J'ai écouté Yves Jego, secrétaire d'Etat aux départements d'Outre-mer, invité à l'émission de Paul Amar « Revu et corrigé » sur la 5. Le thème en était évidemment : les événements de Guadeloupe, de Martinique, de la Réunion etc. Mon sentiment est qu'il a compris que la révolte contre la vie chère recouvre d'autres revendications plus anciennes. S'il est vrai que ni la Guadeloupe ni la Martinique n'ont souhaité devenir des pays indépendants lors de la période de décolonisation, la majorité de la population souhaitant demeurer au sein de la communauté nationale française, il n'en reste pas moins que le passé esclavagiste des îles laisse des traces. Elles sont particulièrement évidentes dans les relations entre békés (blancs descendant des colons) et descendants d'esclaves. Si l'on ajoute que l'administration étatique ne laisse que peu de place aux enfants des îles…
Le pouvoir économique est à 95 % dans les mains des békés qu'il s'agisse des supermarchés, des stations d'essence, des grands commerces et les prix pratiqués y sont bien supérieurs à ceux de métropole. J'ignorais d'ailleurs que les productions locales : cannes à sucre, bananes, etc. ne peuvent être « exportées » qu'en France selon des règles strictes dites du commerce exclusif qui fonctionne également dans le sens métropole-Outre-mer. Le taux de chômage y est très élevé.
Yves Jego reconnaît que les collectivités locales (dirigées par des socialistes ou apparentés) ont fait de gros efforts pour satisfaire certains besoins. L'Etat, assure-t-il pour ce qui le concerne, aussi. Mais le bât blesse dans le domaine des salaires. Les grévistes exigent 200 euros d'augmentation des bas salaires. Yves Jego répète qu'il ne peut pas négocier à la place des patrons et des syndicats. Il propose des aides aux PME-PMI sous forme de réductions de charges, un plan plus vaste pour l'Outre-mer mais se dit incapable de résoudre ce problème fondamental des salaires. Il ajoute que la négociation n'est pas une tradition en Guadeloupe : « historiquement on y pratique plus facilement l'affrontement. »
Ceux qui suivent avec attention le conflit en cours analysent la situation ainsi : le gouvernement semble jouer le pourrissement, il compte sur la lassitude des habitants qui souffrent du manque d'essence, de ravitaillement, d'autant que cette période de l'année est la plus favorable au tourisme…mais des événements plus graves peuvent survenir. Martine Aubry l'a déclaré hier : elle craint que la situation ne dégénère et ne gagne la métropole. Le sentiment de ras-le-bol y est très fort également.

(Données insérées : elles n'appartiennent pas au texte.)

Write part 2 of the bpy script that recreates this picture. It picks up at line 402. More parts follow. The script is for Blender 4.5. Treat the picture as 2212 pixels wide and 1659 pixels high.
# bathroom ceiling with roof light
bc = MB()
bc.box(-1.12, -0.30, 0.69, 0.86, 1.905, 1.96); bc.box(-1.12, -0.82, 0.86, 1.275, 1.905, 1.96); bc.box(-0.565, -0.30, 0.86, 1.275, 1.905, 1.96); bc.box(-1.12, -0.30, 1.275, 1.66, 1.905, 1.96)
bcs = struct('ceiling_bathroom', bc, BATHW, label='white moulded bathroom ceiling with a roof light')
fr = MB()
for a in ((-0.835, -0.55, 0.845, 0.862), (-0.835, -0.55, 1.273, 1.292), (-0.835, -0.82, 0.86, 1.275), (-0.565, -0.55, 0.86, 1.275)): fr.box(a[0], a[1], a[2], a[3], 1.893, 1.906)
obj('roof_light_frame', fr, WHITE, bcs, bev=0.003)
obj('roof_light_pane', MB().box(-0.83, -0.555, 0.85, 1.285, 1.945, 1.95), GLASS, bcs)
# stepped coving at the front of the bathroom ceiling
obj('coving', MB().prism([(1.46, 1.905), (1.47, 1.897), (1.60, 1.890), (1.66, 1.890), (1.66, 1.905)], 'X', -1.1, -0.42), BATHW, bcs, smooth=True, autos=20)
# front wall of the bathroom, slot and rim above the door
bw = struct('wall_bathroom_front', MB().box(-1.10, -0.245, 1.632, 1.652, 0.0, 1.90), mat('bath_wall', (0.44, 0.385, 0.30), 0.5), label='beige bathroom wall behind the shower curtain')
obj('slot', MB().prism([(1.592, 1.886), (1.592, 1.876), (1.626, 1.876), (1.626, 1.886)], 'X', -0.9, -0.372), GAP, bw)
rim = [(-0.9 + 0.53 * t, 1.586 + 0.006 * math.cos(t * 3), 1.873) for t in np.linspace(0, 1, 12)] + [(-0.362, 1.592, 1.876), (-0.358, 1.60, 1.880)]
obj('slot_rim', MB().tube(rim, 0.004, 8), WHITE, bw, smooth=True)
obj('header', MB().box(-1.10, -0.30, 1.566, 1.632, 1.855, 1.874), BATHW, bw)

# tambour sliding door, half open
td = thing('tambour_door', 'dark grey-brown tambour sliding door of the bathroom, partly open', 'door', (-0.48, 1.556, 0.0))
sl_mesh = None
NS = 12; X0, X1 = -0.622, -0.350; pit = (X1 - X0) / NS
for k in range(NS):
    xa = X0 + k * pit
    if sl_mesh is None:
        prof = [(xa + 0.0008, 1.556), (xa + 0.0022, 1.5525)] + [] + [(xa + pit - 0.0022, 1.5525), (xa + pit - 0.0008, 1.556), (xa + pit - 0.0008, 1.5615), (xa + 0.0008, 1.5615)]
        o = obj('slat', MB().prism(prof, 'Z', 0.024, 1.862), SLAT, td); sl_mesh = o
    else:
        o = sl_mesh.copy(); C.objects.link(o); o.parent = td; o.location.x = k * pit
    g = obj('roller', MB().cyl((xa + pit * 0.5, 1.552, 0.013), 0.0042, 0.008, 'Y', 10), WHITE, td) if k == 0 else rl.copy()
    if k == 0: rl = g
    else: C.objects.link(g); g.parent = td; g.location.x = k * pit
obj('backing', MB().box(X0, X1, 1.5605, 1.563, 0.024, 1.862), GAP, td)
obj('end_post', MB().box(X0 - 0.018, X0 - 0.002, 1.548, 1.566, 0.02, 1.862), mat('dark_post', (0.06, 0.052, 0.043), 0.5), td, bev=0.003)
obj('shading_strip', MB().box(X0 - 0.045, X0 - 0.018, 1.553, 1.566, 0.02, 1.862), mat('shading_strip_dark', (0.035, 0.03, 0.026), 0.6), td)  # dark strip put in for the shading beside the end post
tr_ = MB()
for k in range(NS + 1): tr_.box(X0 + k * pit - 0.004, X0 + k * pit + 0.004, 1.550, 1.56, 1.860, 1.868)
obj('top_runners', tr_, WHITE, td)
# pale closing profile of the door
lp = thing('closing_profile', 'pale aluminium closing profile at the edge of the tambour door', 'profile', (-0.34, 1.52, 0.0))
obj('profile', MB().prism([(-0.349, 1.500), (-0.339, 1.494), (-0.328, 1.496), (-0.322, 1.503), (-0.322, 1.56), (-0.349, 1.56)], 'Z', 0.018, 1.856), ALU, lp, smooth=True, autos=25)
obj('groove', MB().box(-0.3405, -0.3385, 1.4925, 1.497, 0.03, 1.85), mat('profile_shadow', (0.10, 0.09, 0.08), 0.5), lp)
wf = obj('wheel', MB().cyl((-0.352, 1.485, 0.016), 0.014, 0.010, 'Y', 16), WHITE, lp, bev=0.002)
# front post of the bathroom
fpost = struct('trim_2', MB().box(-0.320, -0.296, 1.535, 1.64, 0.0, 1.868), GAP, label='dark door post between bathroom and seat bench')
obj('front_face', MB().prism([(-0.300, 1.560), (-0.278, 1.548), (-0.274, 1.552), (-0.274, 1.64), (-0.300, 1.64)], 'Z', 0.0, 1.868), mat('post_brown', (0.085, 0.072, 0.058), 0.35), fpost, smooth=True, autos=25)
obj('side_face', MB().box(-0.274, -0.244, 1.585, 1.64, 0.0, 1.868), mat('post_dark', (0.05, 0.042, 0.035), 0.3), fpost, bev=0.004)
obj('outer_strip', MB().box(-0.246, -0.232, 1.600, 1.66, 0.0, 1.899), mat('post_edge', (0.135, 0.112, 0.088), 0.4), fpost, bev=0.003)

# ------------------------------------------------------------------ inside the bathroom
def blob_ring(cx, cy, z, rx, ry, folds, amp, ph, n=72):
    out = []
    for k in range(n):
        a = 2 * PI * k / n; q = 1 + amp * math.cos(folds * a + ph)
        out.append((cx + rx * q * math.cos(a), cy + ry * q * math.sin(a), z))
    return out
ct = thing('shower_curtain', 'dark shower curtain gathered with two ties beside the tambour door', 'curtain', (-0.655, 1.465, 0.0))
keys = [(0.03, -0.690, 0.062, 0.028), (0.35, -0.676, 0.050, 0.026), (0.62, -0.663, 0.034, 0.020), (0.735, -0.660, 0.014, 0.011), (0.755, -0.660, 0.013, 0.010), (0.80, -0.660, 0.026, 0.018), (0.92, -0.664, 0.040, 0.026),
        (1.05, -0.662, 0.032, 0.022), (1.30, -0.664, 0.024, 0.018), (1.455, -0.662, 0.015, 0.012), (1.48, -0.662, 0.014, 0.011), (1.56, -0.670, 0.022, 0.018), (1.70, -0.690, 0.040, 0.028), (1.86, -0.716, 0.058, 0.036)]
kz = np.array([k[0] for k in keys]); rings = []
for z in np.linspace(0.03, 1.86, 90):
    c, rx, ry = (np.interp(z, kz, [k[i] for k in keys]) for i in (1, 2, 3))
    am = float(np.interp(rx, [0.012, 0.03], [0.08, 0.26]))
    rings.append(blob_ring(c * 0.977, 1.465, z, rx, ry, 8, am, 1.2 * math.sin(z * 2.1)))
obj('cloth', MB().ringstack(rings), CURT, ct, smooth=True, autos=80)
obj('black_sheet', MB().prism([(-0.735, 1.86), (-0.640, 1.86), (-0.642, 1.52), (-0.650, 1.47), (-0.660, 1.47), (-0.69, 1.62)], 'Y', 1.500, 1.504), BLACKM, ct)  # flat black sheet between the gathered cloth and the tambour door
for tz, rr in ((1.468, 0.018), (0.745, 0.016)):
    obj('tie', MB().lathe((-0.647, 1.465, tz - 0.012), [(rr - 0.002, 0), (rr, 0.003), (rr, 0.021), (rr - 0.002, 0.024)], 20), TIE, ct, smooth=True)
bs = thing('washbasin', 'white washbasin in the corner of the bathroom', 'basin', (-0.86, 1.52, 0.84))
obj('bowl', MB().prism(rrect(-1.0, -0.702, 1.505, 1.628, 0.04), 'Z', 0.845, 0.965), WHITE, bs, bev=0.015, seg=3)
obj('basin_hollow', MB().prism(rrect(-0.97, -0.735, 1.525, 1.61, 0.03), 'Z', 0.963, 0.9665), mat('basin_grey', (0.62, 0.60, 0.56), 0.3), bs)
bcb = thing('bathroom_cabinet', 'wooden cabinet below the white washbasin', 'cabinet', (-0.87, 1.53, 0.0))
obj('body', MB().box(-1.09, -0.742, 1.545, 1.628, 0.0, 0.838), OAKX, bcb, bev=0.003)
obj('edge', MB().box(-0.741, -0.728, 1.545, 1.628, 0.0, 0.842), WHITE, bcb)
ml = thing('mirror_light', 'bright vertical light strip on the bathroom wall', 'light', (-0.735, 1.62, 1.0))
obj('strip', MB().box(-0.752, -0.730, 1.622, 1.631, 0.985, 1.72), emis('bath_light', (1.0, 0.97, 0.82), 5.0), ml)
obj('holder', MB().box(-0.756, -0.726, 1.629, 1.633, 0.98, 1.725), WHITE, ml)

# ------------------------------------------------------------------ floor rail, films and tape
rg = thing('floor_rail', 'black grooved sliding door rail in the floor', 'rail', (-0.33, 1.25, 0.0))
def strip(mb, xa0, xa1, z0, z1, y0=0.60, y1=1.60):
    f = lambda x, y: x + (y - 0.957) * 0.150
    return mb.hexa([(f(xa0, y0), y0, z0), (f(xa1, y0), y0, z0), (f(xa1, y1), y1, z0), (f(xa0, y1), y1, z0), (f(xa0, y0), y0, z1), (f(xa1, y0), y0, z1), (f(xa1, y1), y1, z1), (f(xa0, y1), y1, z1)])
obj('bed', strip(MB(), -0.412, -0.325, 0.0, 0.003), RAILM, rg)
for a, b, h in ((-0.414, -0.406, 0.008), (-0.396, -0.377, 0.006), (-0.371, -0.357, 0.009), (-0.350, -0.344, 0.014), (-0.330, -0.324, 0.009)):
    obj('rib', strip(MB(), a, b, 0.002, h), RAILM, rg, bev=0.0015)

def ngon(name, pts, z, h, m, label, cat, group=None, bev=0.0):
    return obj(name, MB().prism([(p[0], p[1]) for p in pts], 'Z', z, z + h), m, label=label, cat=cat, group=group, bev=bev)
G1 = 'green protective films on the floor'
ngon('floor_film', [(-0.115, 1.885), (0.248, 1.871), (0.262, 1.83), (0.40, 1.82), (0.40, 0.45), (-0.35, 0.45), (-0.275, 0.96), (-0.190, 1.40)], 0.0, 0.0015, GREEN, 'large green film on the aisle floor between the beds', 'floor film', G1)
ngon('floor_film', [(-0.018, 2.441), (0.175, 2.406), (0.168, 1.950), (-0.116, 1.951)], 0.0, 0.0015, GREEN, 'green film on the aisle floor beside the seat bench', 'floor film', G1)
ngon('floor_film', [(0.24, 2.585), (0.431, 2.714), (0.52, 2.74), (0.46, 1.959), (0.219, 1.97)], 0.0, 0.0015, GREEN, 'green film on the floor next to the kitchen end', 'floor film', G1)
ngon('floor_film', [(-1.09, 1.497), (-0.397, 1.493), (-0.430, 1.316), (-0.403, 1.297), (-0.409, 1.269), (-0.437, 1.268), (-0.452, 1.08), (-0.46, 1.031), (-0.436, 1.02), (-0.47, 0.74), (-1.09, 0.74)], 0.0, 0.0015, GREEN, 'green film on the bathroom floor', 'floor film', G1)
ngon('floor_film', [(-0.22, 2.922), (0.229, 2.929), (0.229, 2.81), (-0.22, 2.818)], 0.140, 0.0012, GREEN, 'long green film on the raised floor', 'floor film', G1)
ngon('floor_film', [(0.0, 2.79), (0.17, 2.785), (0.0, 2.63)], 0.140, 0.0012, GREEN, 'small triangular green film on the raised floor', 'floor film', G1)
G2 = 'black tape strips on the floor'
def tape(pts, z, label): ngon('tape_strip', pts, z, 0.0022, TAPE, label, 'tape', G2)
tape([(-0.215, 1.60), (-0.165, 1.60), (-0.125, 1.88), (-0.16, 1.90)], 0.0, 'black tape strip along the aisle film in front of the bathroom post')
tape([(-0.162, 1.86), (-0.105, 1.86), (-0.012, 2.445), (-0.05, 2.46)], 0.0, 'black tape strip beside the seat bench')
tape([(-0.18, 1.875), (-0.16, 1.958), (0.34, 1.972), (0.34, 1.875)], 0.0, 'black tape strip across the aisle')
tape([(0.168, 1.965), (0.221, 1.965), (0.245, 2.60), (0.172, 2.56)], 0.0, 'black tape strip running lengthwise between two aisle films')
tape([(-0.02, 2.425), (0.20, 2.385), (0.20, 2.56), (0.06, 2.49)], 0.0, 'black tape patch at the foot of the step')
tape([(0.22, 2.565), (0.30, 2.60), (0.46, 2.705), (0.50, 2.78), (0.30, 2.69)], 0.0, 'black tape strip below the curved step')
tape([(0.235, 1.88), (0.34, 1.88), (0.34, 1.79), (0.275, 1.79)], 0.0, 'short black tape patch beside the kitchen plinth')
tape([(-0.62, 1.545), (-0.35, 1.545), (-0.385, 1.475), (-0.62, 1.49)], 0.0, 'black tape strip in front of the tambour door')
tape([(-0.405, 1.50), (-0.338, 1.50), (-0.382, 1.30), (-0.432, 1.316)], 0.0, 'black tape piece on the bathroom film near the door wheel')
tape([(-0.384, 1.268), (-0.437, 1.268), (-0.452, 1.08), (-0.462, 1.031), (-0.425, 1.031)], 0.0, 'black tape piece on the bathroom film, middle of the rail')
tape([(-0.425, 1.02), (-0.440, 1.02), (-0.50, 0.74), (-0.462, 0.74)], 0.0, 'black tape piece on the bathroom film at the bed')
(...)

Lilian Thuram, guadeloupéen, l'a souligné dans une interview à un journal parisien. Les événements de 1967 en Guadeloupe (avec 87 morts) ont précédé les événements de mai 68 en métropole. Le contexte n'était, certes, pas la même : on ne vivait pas une grave crise économique mais les rapports entre patronat et salariés n'étaient pas loin de ceux qu'on connaît dans les îles. Il y eut le Grenelle des salaires et la reconnaissance syndicale puis il fallut attendre l'arrivée de la Gauche au pouvoir en 1981…les lois Auroux, les lois Aubry…
La révolte pourrait venir des jeunes à qui on n'offre qu'un avenir dévalorisé et endetté. Une forme de désespoir.